Friday, June 15, 2012

21 Days of Prayer/Journaling - Day 12 - "Habits"

Today's question is, "Have you ever felt like making a habit of prayer is difficult?"

What do I know about habits? There are good habits and bad habits. Good habits are hard to acquire while bad habits seem to form easily. For example, it is easy to eat the wrong kinds of foods and sit on the couch to watch all of my favorite TV shows. However, it is difficult to eat healthy and exercise.

I have given up many bad habits in my life. Some of the more serious habits I have had to break were smoking cigarettes and giving up caffeine. I haven't smoked a cigarette in well over 10 years. However, when I did smoke, I was smoking up to a pack a day. I remember deciding that I was going to quit, but then I had to figure out what to do with my breaks at work. I started calling my sister every day at the same time of day.
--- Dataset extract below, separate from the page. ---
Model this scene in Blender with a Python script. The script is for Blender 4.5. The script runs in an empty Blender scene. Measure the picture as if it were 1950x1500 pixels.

Eventually she asked me why I was calling her every day. I told her that I was trying to quit smoking and she said I could call her as much as I needed. It was great to have that support!

Caffeine was a lot harder to give up than smoking was. I have stayed away from caffeinated beverages since October of last year. When I was sixteen I found a lump in my left breast about the size of a quarter. It was discovered to be a fibrocyst. Since then I have been plagued with Fibrocystic Breast Condition. For some reason, caffeine makes the condition worse. However, I continued to drink my coffee, tea, pop, and energy drinks. One day a very good friend of mine called me because she was very stressed out. She has the same condition as I do, but found a lump that concerned her doctors. She waited to get it looked at because lumps were a normal part of her life. It ended up being a benign growth, but it really got me thinking about how caffeine affects my own health. I gave up caffeine cold turkey. Although it has been 8 months, I still crave a hot cup of coffee in the mornings.
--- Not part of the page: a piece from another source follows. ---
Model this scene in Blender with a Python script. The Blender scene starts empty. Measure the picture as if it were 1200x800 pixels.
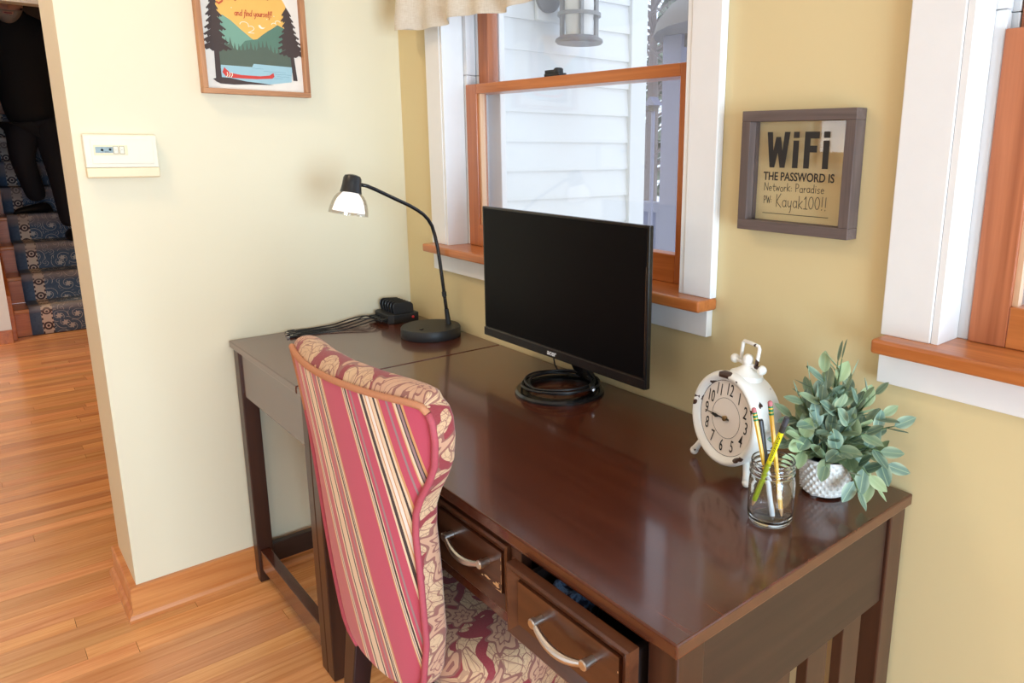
import bpy, bmesh, math, random
from mathutils import Vector, Matrix, Euler
from math import sin, cos, pi, radians

random.seed(7)
S = bpy.context.scene
COL = S.collection

# ------------------------------------------------------------------ camera
cd = bpy.data.cameras.new('camera'); cam = bpy.data.objects.new('camera', cd); COL.objects.link(cam)
cd.sensor_width = 36.0; cd.sensor_fit = 'HORIZONTAL'
cd.lens = 853.7294 * 36 / 1200
cd.shift_x = -(696.63 - 600) / 1200; cd.shift_y = (360.33 - 400) / 1200
cd.clip_start = 0.02; cd.clip_end = 200
R_ = Vector((0.66147945, 0.74992057, 0.00800477)); U_ = Vector((-0.1678097, 0.13759945, 0.97616919)); F_ = Vector((-0.7309479, 0.64705914, -0.21686315))
cam.matrix_world = Matrix(((R_.x, U_.x, -F_.x, 2.2259), (R_.y, U_.y, -F_.y, -1.1365), (R_.z, U_.z, -F_.z, 1.3171), (0, 0, 0, 1)))
S.camera = cam

# ------------------------------------------------------------------ view, world, lights
S.view_settings.view_transform = 'Standard'; S.view_settings.look = 'None'
S.view_settings.gamma = 1.0; S.view_settings.exposure = 0.04
S.view_settings.use_curve_mapping = False
w = bpy.data.worlds.new('world'); S.world = w; w.use_nodes = True
bg = w.node_tree.nodes['Background']
bg.inputs['Color'].default_value = (0.78, 0.88, 1.0, 1); bg.inputs['Strength'].default_value = 1.75


def area(name, loc, target, sx, sy, power, color):
    l = bpy.data.lights.new(name, 'AREA'); l.shape = 'RECTANGLE'; l.size = sx; l.size_y = sy
    l.energy = power; l.color = color
    o = bpy.data.objects.new(name, l); COL.objects.link(o); o.location = loc
    d = Vector(target) - Vector(loc); o.rotation_euler = d.to_track_quat('-Z', 'Y').to_euler()
    return o


# daylight through the rear windows; unseen side lights added for the left wall
area('daylight_rear_window', (-.70, -4.62, 1.70), (-.70, 0, 1.2), 1.3, .95, 9, (0.90, 0.95, 1.0))
area('daylight_rear_window', (2.35, -4.62, 1.70), (2.35, 0, 1.2), 1.3, .95, 9, (0.90, 0.95, 1.0))
area('added_side_fill', (4.72, -1.08, .85), (0, -.75, 0.3), 1.55, 1.5, 150, (0.60, 0.81, 1.0))
area('added_side_fill', (4.72, -3.0, 1.45), (0, -2.4, 0.9), 1.3, 1.3, 14, (0.74, 0.88, 1.0))


# ------------------------------------------------------------------ node helpers
def srgb(r, g, b):
    f = lambda c: (c / 255 / 12.92) if c / 255 <= 0.04045 else ((c / 255 + 0.055) / 1.055) ** 2.4
    return (f(r), f(g), f(b), 1.0)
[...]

There are some good habits that I have learned to develop over the years, as well. Although I'm not an exercise freak, I have made running a habit. I enjoy it and I crave it when I haven't run in several days. I have a habit of putting on my seat belt every time I get into a car. I put my seat belt on even if I am moving my car from one end of a parking lot to another. Looking back, both of those habits were formed out of learning a hard lesson. Running is part of the lesson that I have to exercise to be healthy. Putting on my seat belt was learned after being in a car accident while not wearing a seat belt.

So, why is it so hard to learn good habits? Is it our rebellious nature that makes us continue to do self-destructive things?  And how can I make talking to God a habit? I have often thought about what I would do after these 21 days. Will I continue to talk to God and allow Him to speak to me? Or will I just close my journal and only talk to God out of necessity. I hope I don't. I don't want talking to God to turn out like the habits of wearing a seat belt or running. I don't want to learn to lean on God just because I get into a crisis. I want to have a daily conversation with God so, that when a crisis comes, talking to Him will be second nature.